My girlfriend told me to take a spider out instead of killing it. So we went and had some drinks. Cool guy. Wants to be a lawyer.

***

When my wife gets upset, sometimes a simple 'Calm down, Honey' in a soothing voice is all it takes to get her a lot more upset.

***

"I think the bottom-line difference between being single and married is this: When you're single you're as happy as you are. When you're married, you can only be as happy as the least happy person in the house." --Tom Hertz

***

I was in small-claims court when I listened in on the case of a woman who held a good job but still had trouble paying her bills on time. "Can't you live within your income?" asked the judge.

"No, Your Honor," she said. "It's all I can do to live within my credit."


*-------------- Guaranteed to Roll Your Eyes --------------*

Two men sank into adjacent train seats after a long day in the city.

One asked the other, "Your son go back to college yet?"

"Two days ago."

"Hmm. Mine's a senior this year, so it's almost over. In May, he'll be an engineer."

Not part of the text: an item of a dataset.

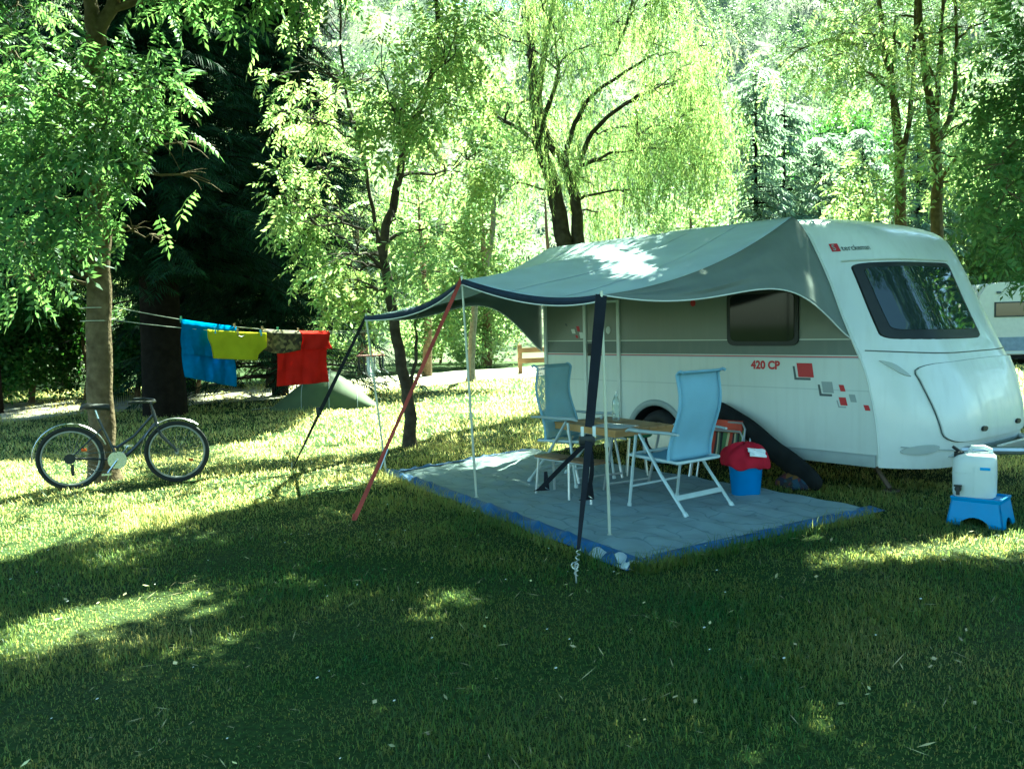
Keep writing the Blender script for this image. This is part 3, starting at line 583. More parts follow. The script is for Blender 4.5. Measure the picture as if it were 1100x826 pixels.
# folded striped chair
def stripes():
    m=bpy.data.materials.new('striped_canvas'); m.use_nodes=True; n=m.node_tree.nodes; L=m.node_tree.links; b=n['Principled BSDF']; b.inputs['Roughness'].default_value=.85
    tc=n.new('ShaderNodeTexCoord'); sp=n.new('ShaderNodeSeparateXYZ'); L.new(tc.outputs['Object'],sp.inputs[0]); mm=n.new('ShaderNodeMath'); mm.operation='MULTIPLY'; mm.inputs[1].default_value=5.2; L.new(sp.outputs[0],mm.inputs[0])
    fr=n.new('ShaderNodeMath'); fr.operation='FRACT'; L.new(mm.outputs[0],fr.inputs[0]); r=n.new('ShaderNodeValToRGB'); r.color_ramp.interpolation='CONSTANT'; L.new(fr.outputs[0],r.inputs[0])
    e=r.color_ramp.elements; e[0].position=0; e[0].color=(.02,.02,.02,1); e[1].position=.15; e[1].color=(.10,.17,.06,1)
    for p,c in ((.38,(.5,.42,.22,1)),(.5,(.35,.04,.02,1)),(.66,(.03,.03,.03,1)),(.78,(.45,.40,.25,1)),(.88,(.08,.13,.08,1))): q=e.new(p); q.color=c
    L.new(r.outputs[0],b.inputs[0]); return m
fc=thing('folded_chair','folded striped deck chair with silver tubes leaning against the caravan behind the bucket','deck chair',un(1.52,.40,.016),CARROT+.05)
lean=np.diag([1,1,.92])@rotx(-.24)
def lp(p): return tuple(lean@np.array(p,float))
P=np.array([[lp((-.26+.52*i/12,.03+.012*math.sin(i*1.3+j*.4),.24+.32*j/8)) for j in range(9)] for i in range(13)]); MB().grid(P).build('fabric',stripes(),fc,solid=.01)
P=np.array([[lp((-.26+.50*i/8,.01+.015*math.sin(i*1.1),.53+.13*j/5)) for j in range(6)] for i in range(9)]); MB().grid(P).build('head_cushion',mat('orange_red_canvas',(.42,.06,.03),.8),fc,solid=.03)
for k,(dx,dy) in enumerate(((0,0),(.045,.045),(.02,-.05))):
    b=MB(); b.tube([lp(p) for p in [(-.28+dx,dy,.0),(-.28+dx,dy,.58-.05*k),(-.24+dx,dy,.64-.05*k),(.24+dx,dy,.64-.05*k),(.28+dx,dy,.58-.05*k),(.30+dx,dy,.0)]],.011,8); b.build('tube_frame',M_alu,fc)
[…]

"What's your boy going to be when he gets out of college?"

"At the rate he's going, I'd say he'll be about thirty."

"No, I mean what's he taking in college?"

"He's taking every penny I make."

"Doesn't he burn the midnight oil enough?"

"He doesn't get in early enough to burn the midnight oil."

"Well, has sending him to college done anything at all?"

"Sure has! It's totally cured his mother of bragging about him!"